COLLECTED MATERIAL ->

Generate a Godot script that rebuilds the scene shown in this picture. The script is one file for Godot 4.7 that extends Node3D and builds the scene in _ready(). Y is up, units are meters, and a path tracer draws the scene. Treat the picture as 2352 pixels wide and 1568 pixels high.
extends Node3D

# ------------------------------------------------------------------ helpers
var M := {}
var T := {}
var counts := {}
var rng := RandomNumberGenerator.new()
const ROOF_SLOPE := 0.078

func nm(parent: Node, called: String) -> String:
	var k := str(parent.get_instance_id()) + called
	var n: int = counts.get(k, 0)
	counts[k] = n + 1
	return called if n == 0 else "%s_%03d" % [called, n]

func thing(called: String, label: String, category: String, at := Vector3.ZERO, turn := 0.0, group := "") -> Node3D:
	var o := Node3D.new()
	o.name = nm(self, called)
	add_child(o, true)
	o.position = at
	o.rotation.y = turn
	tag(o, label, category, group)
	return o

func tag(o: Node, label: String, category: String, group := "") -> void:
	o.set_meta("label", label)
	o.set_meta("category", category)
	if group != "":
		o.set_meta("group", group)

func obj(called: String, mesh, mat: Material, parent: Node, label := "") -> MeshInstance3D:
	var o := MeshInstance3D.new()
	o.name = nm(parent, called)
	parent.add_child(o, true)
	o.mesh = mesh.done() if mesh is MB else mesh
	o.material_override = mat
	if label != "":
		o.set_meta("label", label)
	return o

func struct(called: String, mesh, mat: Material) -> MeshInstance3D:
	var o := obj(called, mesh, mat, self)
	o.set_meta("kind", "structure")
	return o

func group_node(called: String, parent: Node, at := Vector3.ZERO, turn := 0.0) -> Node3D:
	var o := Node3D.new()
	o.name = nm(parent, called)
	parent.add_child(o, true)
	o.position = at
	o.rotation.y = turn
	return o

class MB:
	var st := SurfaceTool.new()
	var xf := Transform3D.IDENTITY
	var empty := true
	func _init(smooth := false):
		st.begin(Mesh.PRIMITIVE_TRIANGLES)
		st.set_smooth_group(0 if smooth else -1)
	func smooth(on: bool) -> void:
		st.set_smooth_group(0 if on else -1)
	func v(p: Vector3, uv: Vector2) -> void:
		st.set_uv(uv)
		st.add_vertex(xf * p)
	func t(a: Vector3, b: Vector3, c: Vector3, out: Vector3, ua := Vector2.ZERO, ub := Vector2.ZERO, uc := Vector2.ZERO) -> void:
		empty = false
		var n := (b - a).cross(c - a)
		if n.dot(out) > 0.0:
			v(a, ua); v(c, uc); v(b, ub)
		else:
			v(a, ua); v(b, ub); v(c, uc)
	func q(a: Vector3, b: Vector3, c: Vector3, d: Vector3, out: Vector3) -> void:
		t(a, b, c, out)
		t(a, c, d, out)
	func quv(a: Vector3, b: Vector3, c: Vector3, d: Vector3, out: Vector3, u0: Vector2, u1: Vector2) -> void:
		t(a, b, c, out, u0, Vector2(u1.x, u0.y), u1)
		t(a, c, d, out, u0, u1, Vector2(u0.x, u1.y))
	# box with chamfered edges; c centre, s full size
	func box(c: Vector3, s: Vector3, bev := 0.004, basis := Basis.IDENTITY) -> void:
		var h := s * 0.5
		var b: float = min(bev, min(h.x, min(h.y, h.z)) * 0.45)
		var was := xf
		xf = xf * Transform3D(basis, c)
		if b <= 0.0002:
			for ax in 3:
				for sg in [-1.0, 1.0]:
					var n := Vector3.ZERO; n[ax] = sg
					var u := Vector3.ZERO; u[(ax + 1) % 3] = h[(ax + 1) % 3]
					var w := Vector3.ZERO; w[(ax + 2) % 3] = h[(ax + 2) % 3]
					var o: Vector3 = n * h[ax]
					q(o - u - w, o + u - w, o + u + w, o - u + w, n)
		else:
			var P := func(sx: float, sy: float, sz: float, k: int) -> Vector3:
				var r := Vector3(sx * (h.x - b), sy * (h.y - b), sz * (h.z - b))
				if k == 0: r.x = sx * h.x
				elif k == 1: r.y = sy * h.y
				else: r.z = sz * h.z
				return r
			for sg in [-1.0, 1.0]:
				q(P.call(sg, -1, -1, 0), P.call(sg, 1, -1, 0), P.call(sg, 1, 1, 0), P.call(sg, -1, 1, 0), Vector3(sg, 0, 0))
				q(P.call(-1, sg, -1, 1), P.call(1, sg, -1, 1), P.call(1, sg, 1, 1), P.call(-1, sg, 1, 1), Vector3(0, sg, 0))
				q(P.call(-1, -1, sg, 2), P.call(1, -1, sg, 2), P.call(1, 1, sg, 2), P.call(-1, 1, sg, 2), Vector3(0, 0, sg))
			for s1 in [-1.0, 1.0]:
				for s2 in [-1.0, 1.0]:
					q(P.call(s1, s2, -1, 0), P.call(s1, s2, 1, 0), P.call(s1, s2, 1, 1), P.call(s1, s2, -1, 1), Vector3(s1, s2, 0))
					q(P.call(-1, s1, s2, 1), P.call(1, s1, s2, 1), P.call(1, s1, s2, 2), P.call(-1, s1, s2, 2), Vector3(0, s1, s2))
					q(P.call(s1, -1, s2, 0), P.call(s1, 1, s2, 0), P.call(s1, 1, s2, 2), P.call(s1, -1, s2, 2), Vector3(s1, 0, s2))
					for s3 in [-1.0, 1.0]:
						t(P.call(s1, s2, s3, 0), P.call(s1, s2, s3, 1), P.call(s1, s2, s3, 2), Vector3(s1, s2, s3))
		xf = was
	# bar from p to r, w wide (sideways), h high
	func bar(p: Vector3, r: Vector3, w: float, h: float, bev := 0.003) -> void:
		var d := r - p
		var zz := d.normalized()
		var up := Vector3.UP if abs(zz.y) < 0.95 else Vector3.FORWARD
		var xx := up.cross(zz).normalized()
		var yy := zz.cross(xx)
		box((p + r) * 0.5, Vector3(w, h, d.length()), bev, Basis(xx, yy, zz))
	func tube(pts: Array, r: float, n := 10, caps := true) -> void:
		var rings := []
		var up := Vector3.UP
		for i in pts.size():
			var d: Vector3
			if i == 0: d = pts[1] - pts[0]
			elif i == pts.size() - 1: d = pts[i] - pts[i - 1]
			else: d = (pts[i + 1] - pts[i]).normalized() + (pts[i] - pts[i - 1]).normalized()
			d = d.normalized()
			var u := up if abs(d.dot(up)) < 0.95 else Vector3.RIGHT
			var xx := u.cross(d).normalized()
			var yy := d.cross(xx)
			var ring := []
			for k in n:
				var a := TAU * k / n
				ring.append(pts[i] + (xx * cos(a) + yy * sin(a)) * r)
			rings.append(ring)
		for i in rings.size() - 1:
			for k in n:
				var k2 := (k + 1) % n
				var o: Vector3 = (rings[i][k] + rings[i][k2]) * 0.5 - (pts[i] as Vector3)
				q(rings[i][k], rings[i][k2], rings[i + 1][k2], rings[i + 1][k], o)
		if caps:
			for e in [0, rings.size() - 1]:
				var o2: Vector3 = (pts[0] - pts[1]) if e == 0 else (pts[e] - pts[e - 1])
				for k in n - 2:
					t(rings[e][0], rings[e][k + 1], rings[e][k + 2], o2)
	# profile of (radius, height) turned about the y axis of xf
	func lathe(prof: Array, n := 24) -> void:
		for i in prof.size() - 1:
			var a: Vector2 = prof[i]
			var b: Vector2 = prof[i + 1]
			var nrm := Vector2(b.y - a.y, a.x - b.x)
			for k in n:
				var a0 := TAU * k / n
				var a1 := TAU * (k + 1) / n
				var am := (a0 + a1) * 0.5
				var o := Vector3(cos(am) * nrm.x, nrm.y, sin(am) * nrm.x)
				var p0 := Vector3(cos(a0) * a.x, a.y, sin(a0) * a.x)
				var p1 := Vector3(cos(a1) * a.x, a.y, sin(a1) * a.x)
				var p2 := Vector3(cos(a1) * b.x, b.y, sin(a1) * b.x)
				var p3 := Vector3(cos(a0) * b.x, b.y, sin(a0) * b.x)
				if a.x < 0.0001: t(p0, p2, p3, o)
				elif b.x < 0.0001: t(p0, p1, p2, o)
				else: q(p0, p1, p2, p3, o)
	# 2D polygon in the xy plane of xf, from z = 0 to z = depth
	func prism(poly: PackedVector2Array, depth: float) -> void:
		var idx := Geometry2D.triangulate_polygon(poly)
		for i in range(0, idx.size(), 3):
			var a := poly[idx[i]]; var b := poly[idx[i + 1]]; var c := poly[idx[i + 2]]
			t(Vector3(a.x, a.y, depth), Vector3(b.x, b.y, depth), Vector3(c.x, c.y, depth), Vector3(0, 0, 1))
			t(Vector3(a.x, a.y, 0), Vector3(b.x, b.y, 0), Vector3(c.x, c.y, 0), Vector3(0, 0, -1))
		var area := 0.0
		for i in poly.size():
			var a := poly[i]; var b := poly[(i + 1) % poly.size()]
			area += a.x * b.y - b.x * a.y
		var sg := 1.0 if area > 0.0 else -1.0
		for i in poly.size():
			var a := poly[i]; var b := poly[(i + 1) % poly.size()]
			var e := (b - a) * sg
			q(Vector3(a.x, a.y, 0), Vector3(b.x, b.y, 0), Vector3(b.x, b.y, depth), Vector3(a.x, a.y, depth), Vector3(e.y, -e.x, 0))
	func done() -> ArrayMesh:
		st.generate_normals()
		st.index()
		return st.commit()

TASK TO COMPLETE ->
Output exactly the leading lines of the data, up to and including the line marked by "return called if".

TASK RESULT ->
Generate a Godot script that rebuilds the scene shown in this picture. The script is one file for Godot 4.7 that extends Node3D and builds the scene in _ready(). Y is up, units are meters, and a path tracer draws the scene. Treat the picture as 2352 pixels wide and 1568 pixels high.
extends Node3D

# ------------------------------------------------------------------ helpers
var M := {}
var T := {}
var counts := {}
var rng := RandomNumberGenerator.new()
const ROOF_SLOPE := 0.078

func nm(parent: Node, called: String) -> String:
	var k := str(parent.get_instance_id()) + called
	var n: int = counts.get(k, 0)
	counts[k] = n + 1
	return called if n == 0 else "%s_%03d" % [called, n]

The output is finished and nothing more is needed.